> On 5/31/2011 3:53 PM, Michael Smith wrote:
>
> > NPR helps organize and lead the liberals
> > in their historic task of moving farther Right
>
> I think that's a deeply unhistorical statement. Liberalism, however
> defined, throughout its history, has moved either left or right
> depending on the circumstances.
"Historic task" was an attempt at drollery on my part. I had forgotten that we are among people some of whom no doubt believe that this phrase has some concrete meaning.
Of course you are right that sometimes they go one way, sometimes the other, but at the moment they're going Right, and NPR is shepping 'em right along.
> The existence of a thriving left pushes
> liberalism (or at least a very large splinter of it) to the left.
I suspect this formulation misses the mark.
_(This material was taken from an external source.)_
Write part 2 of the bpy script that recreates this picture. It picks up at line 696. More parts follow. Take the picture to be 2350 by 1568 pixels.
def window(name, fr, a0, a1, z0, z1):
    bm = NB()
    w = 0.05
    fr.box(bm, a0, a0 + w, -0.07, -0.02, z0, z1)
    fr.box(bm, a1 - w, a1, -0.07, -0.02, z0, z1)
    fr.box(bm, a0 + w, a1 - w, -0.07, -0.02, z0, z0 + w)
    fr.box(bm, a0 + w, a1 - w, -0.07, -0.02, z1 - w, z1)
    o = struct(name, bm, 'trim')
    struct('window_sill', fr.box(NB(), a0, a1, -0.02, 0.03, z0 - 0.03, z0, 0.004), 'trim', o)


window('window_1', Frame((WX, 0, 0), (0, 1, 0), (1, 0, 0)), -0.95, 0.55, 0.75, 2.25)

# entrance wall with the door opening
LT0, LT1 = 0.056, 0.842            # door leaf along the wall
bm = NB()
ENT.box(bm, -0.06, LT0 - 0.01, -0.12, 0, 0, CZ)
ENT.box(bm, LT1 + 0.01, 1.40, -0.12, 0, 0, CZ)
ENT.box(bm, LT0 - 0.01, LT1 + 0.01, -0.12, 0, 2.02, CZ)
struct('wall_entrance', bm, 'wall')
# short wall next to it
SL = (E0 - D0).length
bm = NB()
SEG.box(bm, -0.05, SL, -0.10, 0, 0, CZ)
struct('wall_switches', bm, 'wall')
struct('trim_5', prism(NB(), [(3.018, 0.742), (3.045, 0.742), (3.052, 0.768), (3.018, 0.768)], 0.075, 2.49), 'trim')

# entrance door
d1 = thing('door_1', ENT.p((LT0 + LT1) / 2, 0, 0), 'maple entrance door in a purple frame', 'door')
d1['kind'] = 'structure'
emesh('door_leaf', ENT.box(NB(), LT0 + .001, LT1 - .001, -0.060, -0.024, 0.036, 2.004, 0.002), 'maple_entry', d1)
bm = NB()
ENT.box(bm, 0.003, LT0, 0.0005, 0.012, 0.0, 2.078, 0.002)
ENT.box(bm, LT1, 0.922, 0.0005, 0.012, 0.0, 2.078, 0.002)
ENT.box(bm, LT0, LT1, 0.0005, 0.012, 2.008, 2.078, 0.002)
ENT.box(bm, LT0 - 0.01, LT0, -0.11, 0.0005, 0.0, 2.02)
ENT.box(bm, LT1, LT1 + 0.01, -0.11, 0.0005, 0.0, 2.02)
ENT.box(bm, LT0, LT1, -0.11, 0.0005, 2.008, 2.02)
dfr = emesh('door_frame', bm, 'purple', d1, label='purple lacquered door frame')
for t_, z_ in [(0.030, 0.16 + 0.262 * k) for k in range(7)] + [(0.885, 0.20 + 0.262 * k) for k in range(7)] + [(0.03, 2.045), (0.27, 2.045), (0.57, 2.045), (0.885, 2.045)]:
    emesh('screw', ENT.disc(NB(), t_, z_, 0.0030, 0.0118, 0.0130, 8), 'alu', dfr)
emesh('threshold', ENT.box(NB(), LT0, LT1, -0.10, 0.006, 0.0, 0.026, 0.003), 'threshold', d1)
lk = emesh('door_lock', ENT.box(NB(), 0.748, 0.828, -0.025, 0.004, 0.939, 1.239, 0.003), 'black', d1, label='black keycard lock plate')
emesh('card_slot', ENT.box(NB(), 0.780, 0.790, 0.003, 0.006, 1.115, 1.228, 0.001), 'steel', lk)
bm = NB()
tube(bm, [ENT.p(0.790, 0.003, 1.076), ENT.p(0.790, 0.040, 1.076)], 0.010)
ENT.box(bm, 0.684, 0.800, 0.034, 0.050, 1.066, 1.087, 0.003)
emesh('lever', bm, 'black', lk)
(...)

Liberals go "left", if you can call it that, when a rough consensus develops among the elites that some concessions to public discontent are called for. The liberals get to work out the details -- subrule 23(b)(c) of the Mole Victims Act, which limits liability to actual lawn-care expenses. They love that stuff, the centric with excentric scribbled o'er.
But liberals don't take their cues from the Left. They take their cues from highly institutionalized and bureaucratic propaganda mills like the New York Times and NPR.
Liberals hate the Left. Their whole schtick is about having it both ways -- they're kind-hearted and so on, but they're not filthy *extremists*, people who want to bring the system down.
They're hardly ever directly influenced by the Left -- or no, I take that back; they sometimes *are* directly influenced by the Left, and when that happens, they usually turn into outright carpet-chewing reactionaries. We saw a lot of that in the late 60s and the 70s.